少なくとも高校生になったら干渉しないことが肝要です。それぐらいの気持ちで子どもと向き合った方がお互いにとって絶対に良いです。聞かれたら自分の思いだけ伝える。いわゆる「わたしメッセージ(I messege)」の利用ですね、判断材料の一つになればよいというくらいの気持ちで。親の意見を採用するかもしれないし、しないかもしれない。勉強の強要だなんてティーンに通用するわけもなく、その時期に勉強しないのは、その子のそれまでの生き方から導かれた問題なので、そこで問題が起きたとしても、そこから得られる成功も失敗も親が奪っては絶対に駄目だと思うのです。とにかく子どもの失敗は奪わない、冒頭の話ではありませんが、仕事を辞める時のあれこれも本人から奪わない、とっても大切なことだと思うのです。
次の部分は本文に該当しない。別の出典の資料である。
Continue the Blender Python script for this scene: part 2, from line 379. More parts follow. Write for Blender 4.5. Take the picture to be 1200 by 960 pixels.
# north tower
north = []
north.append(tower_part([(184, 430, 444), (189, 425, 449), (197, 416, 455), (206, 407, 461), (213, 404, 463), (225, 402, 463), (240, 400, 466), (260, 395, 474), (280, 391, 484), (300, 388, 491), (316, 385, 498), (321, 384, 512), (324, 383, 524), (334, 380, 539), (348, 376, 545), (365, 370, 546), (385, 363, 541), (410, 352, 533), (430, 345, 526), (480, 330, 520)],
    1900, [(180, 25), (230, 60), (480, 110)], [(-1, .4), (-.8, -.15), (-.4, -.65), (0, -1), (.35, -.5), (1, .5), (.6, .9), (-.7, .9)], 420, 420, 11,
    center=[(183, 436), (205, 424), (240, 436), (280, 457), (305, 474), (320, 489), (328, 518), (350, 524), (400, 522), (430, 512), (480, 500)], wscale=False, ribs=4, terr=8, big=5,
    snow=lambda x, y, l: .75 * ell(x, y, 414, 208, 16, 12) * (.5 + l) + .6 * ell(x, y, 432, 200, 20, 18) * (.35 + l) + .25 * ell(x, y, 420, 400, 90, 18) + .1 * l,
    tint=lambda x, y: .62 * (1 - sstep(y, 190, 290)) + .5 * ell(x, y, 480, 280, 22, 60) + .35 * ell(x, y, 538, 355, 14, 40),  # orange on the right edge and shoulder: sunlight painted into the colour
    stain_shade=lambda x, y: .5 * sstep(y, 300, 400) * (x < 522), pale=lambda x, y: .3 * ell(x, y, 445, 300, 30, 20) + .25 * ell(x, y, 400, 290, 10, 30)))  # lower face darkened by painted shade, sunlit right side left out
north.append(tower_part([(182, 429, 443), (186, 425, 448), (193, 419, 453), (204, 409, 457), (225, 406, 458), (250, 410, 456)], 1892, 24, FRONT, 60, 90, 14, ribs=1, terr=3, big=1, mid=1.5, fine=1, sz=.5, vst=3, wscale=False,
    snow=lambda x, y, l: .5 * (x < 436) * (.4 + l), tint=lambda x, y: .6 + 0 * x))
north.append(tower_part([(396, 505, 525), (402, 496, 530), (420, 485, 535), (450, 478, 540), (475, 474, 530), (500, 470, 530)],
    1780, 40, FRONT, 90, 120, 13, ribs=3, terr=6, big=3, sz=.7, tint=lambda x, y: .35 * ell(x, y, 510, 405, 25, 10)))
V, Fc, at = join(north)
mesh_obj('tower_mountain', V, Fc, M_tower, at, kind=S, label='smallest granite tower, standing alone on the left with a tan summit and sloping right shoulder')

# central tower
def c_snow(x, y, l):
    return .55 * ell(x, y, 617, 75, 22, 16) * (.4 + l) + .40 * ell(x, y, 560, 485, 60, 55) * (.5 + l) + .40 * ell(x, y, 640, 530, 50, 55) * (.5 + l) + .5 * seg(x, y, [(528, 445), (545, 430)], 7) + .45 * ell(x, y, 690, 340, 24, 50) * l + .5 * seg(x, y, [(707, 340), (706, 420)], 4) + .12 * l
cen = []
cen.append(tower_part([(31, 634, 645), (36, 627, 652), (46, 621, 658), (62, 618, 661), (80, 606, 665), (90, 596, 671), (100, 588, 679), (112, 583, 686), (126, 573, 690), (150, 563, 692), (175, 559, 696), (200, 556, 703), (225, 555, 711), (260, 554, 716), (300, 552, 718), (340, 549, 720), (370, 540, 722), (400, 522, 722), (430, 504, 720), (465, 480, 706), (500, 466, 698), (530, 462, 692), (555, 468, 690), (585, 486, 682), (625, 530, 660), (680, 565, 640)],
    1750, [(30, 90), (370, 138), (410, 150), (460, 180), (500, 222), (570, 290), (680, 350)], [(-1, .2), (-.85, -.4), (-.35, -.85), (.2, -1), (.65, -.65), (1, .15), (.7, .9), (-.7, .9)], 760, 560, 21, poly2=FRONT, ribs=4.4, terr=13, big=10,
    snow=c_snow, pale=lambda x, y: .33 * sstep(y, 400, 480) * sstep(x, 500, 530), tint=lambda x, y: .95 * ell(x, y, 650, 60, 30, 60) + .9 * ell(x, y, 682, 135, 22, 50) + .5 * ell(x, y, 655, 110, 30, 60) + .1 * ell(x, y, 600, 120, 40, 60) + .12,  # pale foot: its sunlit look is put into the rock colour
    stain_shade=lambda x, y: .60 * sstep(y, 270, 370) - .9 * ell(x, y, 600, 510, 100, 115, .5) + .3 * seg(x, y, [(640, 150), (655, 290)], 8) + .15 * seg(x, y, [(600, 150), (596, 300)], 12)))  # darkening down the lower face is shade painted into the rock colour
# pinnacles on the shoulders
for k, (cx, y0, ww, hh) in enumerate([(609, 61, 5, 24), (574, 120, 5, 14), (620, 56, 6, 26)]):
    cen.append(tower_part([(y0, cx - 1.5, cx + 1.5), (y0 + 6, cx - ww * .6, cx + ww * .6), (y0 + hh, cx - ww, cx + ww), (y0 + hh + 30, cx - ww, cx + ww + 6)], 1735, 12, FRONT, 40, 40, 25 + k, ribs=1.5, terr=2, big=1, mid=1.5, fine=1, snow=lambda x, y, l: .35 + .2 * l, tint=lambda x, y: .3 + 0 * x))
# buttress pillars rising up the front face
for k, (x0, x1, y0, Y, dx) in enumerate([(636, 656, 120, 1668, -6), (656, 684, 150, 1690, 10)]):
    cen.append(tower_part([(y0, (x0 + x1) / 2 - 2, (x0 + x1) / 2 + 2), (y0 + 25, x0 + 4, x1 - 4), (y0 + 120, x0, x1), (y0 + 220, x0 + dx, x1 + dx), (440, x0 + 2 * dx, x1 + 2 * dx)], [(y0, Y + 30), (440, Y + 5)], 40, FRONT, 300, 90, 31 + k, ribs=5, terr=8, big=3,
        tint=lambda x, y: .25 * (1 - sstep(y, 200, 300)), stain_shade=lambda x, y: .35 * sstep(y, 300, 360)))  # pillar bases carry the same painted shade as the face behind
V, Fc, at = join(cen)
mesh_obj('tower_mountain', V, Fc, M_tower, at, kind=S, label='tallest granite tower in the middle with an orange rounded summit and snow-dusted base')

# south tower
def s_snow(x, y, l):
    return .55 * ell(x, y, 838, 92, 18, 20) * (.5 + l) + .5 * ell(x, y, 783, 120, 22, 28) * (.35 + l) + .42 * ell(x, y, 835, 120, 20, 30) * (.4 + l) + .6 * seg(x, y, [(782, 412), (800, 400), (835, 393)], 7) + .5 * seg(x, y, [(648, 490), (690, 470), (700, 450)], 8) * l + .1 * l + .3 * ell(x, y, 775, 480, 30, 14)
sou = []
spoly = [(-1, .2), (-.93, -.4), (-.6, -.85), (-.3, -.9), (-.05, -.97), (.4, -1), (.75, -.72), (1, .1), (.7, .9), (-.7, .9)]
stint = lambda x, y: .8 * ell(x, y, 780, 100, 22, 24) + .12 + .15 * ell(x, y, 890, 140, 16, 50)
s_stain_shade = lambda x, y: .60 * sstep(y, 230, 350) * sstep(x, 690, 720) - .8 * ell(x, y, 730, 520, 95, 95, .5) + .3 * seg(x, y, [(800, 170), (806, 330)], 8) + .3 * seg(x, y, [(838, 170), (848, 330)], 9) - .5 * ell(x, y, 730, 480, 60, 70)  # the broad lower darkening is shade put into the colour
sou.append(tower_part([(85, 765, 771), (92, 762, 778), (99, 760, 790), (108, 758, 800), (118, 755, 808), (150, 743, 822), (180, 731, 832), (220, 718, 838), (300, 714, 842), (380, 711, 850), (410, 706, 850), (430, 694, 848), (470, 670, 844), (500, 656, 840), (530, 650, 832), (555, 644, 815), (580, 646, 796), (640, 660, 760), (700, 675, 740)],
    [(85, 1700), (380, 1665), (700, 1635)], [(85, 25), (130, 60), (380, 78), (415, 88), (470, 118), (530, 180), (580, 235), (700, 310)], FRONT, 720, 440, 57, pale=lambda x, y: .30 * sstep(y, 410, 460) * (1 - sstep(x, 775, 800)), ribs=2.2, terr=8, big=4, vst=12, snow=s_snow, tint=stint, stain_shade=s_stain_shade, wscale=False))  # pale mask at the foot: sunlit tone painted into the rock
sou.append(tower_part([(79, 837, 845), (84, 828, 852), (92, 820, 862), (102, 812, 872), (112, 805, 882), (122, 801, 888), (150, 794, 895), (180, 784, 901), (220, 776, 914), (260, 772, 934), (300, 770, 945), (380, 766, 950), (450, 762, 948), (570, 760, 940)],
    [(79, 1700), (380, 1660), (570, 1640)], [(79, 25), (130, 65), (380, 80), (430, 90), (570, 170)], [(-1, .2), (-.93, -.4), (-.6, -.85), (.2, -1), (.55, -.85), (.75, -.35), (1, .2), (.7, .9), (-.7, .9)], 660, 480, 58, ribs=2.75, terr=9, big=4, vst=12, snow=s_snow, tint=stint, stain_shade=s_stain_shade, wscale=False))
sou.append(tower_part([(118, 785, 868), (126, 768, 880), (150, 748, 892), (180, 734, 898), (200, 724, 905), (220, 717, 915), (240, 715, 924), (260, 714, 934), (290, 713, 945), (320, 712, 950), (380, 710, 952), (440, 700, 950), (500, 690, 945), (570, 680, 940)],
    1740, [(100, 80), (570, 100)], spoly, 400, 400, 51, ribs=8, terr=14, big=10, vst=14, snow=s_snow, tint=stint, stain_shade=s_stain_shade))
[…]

親のその一言が、その行動が、子どもの今後の成長や成功につながるわけがありません。親として、それくらいの微かな存在であれば万々歳です。でもこの世の中には子どもに影響を与える存在であり続けたいと思う親が多いこと多いこと。本当に不思議です。
自分で考え行動し失敗したことは必ず次につながります。成功体験だけをさせたいのもわかるのですが、失敗する可能性の高いものをあなたのためにというだけの理由で排除することが果たして良いことなのでしょうか。本当は、その失敗にこそが、その子の将来の成功に繋がるものではないかといった視点も大切だと思うのです。そう考えると言葉に躊躇してしまいますし、失敗を失敗に終わらせないサポートが大切だという考えを持てるようにもなるのではないでしょうか。
最初の話に戻りますが、せっかく会社を辞めるという選択をしたのだから、最後まで自分の力で終わらせるべきです。そこでトラブルがあったとしても、最後の尻拭いまで本人がすれば、「あの日に考えて行動できたから、今があるんだよね。」と思う日もあるかもしれませんし、それこそが子どもの体験を共有できる伴奏者としての親の真骨頂ではないかと思うのです。